Sometimes, managers are doing their best to keep their heads above water – to support their team and their dean, to raise plenty of money themselves, keep everyone above and below informed. Most mean to be wonderful career curators but sometimes it falls to the bottom. You can help determine your own destiny! Choose a bullet point for your next agenda with your manager:

  • What would you like to learn – and why
  • Project that could help you grow – and what you could bring to it
  • Experience you’d like to have – and how it could help the team

The fun here is that you’re getting coached – and you’re being a coach. You’re helping your manager to coach you.

Harvard’s Brittany Wilhelm suggests making this a regular part of your meeting agendas. “Not only does this help break through the anxiety of broaching the subject, it normalizes the conversation so that you and your manager are always, obviously, talking about how you can add value to the organization and build your career.”

CARE

Leadership is love. Stay with me!

Every advancement leader I spoke to mentioned how deeply they appreciate – how much they notice – the people on their teams who simply love what they do. Love their donors, love their work, love learning, love the university, love their colleagues.

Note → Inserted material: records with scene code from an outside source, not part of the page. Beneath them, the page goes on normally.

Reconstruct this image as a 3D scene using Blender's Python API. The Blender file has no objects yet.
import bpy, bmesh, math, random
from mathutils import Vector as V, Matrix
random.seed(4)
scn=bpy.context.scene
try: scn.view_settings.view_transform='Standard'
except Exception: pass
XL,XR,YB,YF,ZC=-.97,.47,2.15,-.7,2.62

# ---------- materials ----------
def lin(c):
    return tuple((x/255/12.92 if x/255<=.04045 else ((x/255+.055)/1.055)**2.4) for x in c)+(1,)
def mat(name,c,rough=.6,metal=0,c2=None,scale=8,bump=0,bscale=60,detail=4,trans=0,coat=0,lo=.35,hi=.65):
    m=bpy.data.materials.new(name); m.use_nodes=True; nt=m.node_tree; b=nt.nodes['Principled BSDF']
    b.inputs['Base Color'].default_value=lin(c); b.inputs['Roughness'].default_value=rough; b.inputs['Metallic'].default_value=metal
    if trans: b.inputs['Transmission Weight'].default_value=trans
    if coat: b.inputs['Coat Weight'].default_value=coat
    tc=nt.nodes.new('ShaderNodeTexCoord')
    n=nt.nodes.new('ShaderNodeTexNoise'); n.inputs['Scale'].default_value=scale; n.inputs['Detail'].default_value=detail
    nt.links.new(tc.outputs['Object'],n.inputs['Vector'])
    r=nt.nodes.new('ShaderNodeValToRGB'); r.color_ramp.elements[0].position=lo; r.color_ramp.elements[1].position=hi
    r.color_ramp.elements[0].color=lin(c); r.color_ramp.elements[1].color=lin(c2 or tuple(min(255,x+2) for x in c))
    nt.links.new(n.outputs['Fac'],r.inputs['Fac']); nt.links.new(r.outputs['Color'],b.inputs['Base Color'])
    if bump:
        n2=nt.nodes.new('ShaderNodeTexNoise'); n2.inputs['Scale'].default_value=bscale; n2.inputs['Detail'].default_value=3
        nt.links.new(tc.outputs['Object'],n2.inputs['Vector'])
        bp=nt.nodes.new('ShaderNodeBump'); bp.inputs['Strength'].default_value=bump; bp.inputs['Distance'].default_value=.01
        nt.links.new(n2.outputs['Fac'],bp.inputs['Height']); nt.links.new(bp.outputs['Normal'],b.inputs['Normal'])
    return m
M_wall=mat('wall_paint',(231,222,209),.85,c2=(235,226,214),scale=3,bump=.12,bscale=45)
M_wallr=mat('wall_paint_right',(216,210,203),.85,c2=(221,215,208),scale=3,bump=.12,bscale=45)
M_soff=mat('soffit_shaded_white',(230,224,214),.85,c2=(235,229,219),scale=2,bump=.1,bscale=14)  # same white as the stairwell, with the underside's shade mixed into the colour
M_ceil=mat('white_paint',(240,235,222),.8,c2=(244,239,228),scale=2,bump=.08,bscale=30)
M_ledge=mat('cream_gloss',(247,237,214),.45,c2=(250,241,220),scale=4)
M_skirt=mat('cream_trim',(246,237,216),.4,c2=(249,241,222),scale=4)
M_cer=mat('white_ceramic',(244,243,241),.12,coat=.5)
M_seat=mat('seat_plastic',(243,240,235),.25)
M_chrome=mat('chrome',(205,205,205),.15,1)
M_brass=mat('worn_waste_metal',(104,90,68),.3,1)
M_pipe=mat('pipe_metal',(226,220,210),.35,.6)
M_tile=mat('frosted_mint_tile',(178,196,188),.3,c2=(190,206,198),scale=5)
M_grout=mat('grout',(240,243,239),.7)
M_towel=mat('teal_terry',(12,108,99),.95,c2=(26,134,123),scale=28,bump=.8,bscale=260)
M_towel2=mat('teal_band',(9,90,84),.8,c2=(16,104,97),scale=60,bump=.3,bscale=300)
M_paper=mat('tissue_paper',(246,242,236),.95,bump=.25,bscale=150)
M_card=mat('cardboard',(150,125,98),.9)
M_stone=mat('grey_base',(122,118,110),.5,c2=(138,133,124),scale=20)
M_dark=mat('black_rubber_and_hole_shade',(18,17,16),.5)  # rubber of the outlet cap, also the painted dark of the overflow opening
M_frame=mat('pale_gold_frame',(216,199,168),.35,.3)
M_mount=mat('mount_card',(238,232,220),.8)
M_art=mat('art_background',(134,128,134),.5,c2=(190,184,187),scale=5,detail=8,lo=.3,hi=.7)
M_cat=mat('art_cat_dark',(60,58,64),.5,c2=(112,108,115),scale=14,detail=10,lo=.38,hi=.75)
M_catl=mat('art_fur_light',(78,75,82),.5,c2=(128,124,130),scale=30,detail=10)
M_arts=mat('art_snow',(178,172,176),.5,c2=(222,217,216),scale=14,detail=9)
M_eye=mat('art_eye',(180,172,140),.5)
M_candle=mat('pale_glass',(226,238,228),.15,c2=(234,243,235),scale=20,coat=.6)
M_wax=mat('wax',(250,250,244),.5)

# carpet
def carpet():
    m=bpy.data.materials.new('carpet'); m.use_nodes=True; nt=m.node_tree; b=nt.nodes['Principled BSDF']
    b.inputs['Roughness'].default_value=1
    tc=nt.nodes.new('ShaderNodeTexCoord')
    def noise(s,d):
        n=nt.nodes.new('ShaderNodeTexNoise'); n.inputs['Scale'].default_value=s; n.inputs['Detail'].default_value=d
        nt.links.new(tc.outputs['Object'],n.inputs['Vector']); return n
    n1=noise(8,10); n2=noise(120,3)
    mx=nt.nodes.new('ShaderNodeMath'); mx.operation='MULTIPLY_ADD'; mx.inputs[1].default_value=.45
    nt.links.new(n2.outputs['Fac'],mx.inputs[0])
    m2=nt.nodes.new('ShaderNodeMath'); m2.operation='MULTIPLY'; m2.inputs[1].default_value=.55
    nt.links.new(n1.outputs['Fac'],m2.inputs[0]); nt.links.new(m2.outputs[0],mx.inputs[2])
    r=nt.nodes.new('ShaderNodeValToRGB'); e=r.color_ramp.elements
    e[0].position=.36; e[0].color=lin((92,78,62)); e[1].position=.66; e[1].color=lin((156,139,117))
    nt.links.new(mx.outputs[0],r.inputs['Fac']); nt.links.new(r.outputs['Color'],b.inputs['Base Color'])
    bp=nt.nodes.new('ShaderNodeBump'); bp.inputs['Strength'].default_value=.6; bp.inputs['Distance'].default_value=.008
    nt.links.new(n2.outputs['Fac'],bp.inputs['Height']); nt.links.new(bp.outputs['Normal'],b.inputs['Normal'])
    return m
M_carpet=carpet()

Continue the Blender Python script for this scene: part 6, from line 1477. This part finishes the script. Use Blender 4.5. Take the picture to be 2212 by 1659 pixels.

And okay, if “love” is too strong for you, go with “genuinely, energetically like.”

People who wake up and want to do their job, want to do it always better because they just care – those are leaders. No matter their position or their pay.

Leaders are people to whom others listen, who have earned influence, who others want to follow.

As CalPoly’s Zack Smith says, “You want torch carriers. I’m looking for owners of vision, owners of culture, people who contribute to it on a daily basis.”

Good luck to you, leader! If you’ve read this far, you care. Take one or several or many of these actions and you will see results. Please let me know when you do! Your example matters.